** START OF Data lines **

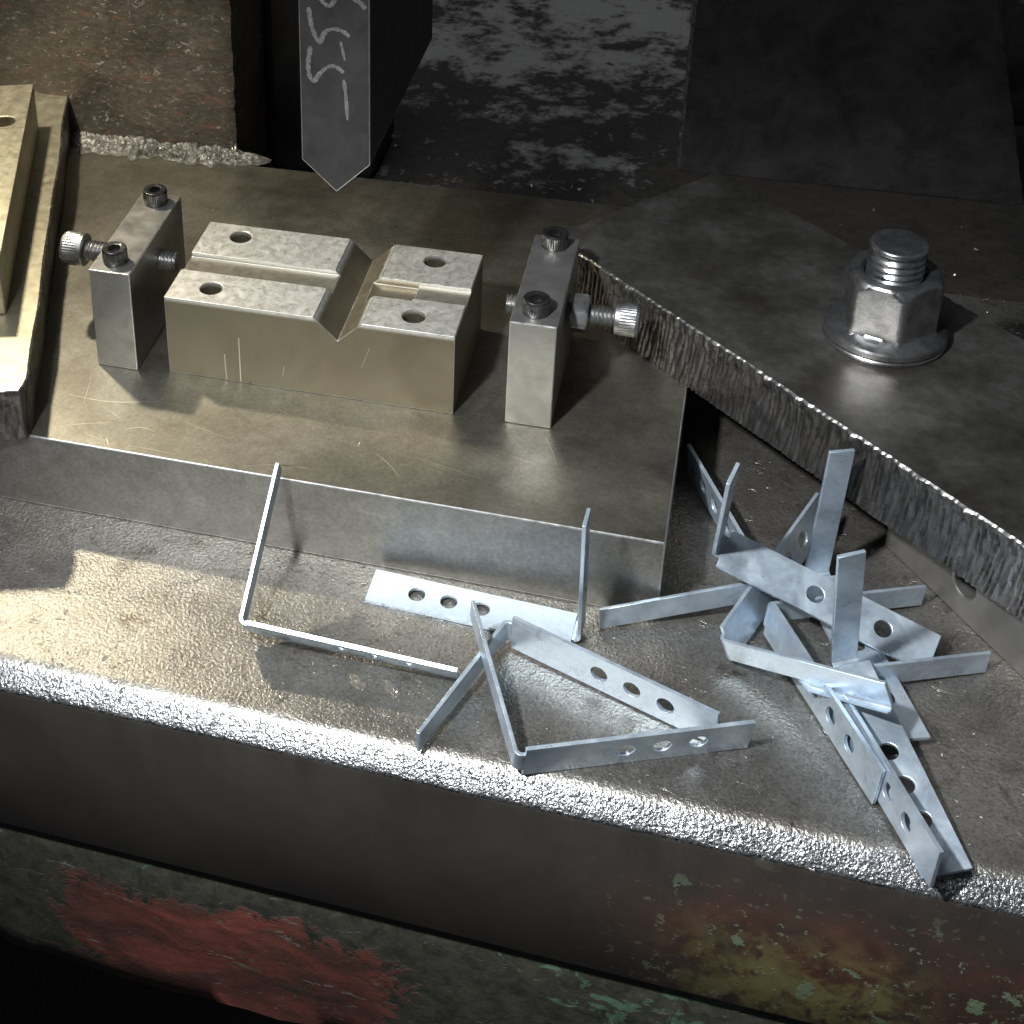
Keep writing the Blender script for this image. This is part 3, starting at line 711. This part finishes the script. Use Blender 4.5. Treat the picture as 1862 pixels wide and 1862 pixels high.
# ------------------------------------------------------------------ swarf and grime
def flakes(bm, n, place, smin, smax):
    for _ in range(n):
        x, y, z = place(); l = random.uniform(smin, smax); w = l * random.uniform(.12, .4); a = random.uniform(0, 2 * PI)
        tilt = random.gauss(0, .35); curl = random.uniform(-.25, .35); R = Matrix.Rotation(a, 3, 'Z') @ Matrix.Rotation(tilt, 3, 'Y') @ Matrix.Rotation(random.gauss(0, .4), 3, 'X'); rows = []
        for k in range(4):
            t = k / 3 - .5; ww = w * (1 - 1.3 * abs(t) * random.uniform(.4, 1))
            pz = curl * l * (4 * t * t)
            rows.append([bm.verts.new((Vector((x, y, z)) + R @ Vector((t * l, sgn * ww / 2, pz + .15 * w))) * MM) for sgn in (-1, 1)])
        for p, q in zip(rows, rows[1:]): bm.faces.new((p[0], p[1], q[1], q[0]))
bm = bmesh.new()                                # lumpy line of chips and grease against the brown block
nx, ny = 260, 22; g = []
for i in range(nx + 1):
    x = -470 + (-262 + 470) * i / nx; r = []
    wd = 17 + 7 * n1(x * .035, 3) + 5 * n1(x * .14, 6); en = min(1, (nx - i) / 40)
    for j in range(ny + 1):
        t = j / ny; y = 292.5 - wd * (1 - t) * (.25 + .75 * en) + 1.2 * n1(x * .3, t * 3)
        h = t ** 1.2 * (5.5 + 2.5 * n1(x * .05, 1)) + (1.6 * n1(x * .22, t * 4) + 1.5 * n1(x * .55, t * 10)) * min(1, t * 4) + .2
        r.append(bm.verts.new(v3(x, y, max(-.05, h * en ** .7))))
    g.append(r)
for a, c in zip(g, g[1:]):
    for j in range(ny): bm.faces.new((a[j], a[j + 1], c[j + 1], c[j]))
GRIME = simple('grease_with_chips', (.03, .028, .025), (.20, .195, .185), .36, .6, .3, 11, (1.8, .4))
finish('grime_ridge', bm, GRIME, smooth=30, kind='stuff')
bm = bmesh.new()
flakes(bm, 190, lambda: (random.uniform(-440, -270), random.gauss(284, 4), random.uniform(1.5, 6)), .6, 2.4)
flakes(bm, 36, lambda: (random.gauss(-287, 3), random.gauss(287, 3), random.uniform(2, 12)), 1.2, 3.6)
flakes(bm, 110, lambda: (random.uniform(-270, -30), random.triangular(287, 430, 290), ZB + random.uniform(0, 2)), 1.5, 6)
flakes(bm, 22, lambda: (random.uniform(-150, -40), random.gauss(292, 4), ZB + random.uniform(0, 3)), 3, 9)
flakes(bm, 26, lambda: (random.uniform(-320, -60), random.uniform(20, 260), .25), .6, 2.2)
flakes(bm, 60, lambda: (random.uniform(-280, 130), random.uniform(-95, -5), ZB + .3), .5, 1.8)
flakes(bm, 30, lambda: (random.uniform(60, 180), random.uniform(230, 400), ZB + .5), 1, 3.5)
finish('swarf', bm, CHIP, smooth=60, kind='stuff')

** END OF Data lines **

◆ **Problem**
Reproduce the whole listing above word for word, but not its pictures.

◆ **Result of the exercise**
Keep writing the Blender script for this image. This is part 3, starting at line 711. This part finishes the script. Use Blender 4.5. Treat the picture as 1862 pixels wide and 1862 pixels high.
# ------------------------------------------------------------------ swarf and grime
def flakes(bm, n, place, smin, smax):
    for _ in range(n):
        x, y, z = place(); l = random.uniform(smin, smax); w = l * random.uniform(.12, .4); a = random.uniform(0, 2 * PI)
        tilt = random.gauss(0, .35); curl = random.uniform(-.25, .35); R = Matrix.Rotation(a, 3, 'Z') @ Matrix.Rotation(tilt, 3, 'Y') @ Matrix.Rotation(random.gauss(0, .4), 3, 'X'); rows = []
        for k in range(4):
            t = k / 3 - .5; ww = w * (1 - 1.3 * abs(t) * random.uniform(.4, 1))
            pz = curl * l * (4 * t * t)
            rows.append([bm.verts.new((Vector((x, y, z)) + R @ Vector((t * l, sgn * ww / 2, pz + .15 * w))) * MM) for sgn in (-1, 1)])
        for p, q in zip(rows, rows[1:]): bm.faces.new((p[0], p[1], q[1], q[0]))
bm = bmesh.new()                                # lumpy line of chips and grease against the brown block
nx, ny = 260, 22; g = []
for i in range(nx + 1):
    x = -470 + (-262 + 470) * i / nx; r = []
    wd = 17 + 7 * n1(x * .035, 3) + 5 * n1(x * .14, 6); en = min(1, (nx - i) / 40)
    for j in range(ny + 1):
        t = j / ny; y = 292.5 - wd * (1 - t) * (.25 + .75 * en) + 1.2 * n1(x * .3, t * 3)
        h = t ** 1.2 * (5.5 + 2.5 * n1(x * .05, 1)) + (1.6 * n1(x * .22, t * 4) + 1.5 * n1(x * .55, t * 10)) * min(1, t * 4) + .2
        r.append(bm.verts.new(v3(x, y, max(-.05, h * en ** .7))))
    g.append(r)
for a, c in zip(g, g[1:]):
    for j in range(ny): bm.faces.new((a[j], a[j + 1], c[j + 1], c[j]))
GRIME = simple('grease_with_chips', (.03, .028, .025), (.20, .195, .185), .36, .6, .3, 11, (1.8, .4))
finish('grime_ridge', bm, GRIME, smooth=30, kind='stuff')
bm = bmesh.new()
flakes(bm, 190, lambda: (random.uniform(-440, -270), random.gauss(284, 4), random.uniform(1.5, 6)), .6, 2.4)
flakes(bm, 36, lambda: (random.gauss(-287, 3), random.gauss(287, 3), random.uniform(2, 12)), 1.2, 3.6)
flakes(bm, 110, lambda: (random.uniform(-270, -30), random.triangular(287, 430, 290), ZB + random.uniform(0, 2)), 1.5, 6)
flakes(bm, 22, lambda: (random.uniform(-150, -40), random.gauss(292, 4), ZB + random.uniform(0, 3)), 3, 9)
flakes(bm, 26, lambda: (random.uniform(-320, -60), random.uniform(20, 260), .25), .6, 2.2)
flakes(bm, 60, lambda: (random.uniform(-280, 130), random.uniform(-95, -5), ZB + .3), .5, 1.8)
flakes(bm, 30, lambda: (random.uniform(60, 180), random.uniform(230, 400), ZB + .5), 1, 3.5)
finish('swarf', bm, CHIP, smooth=60, kind='stuff')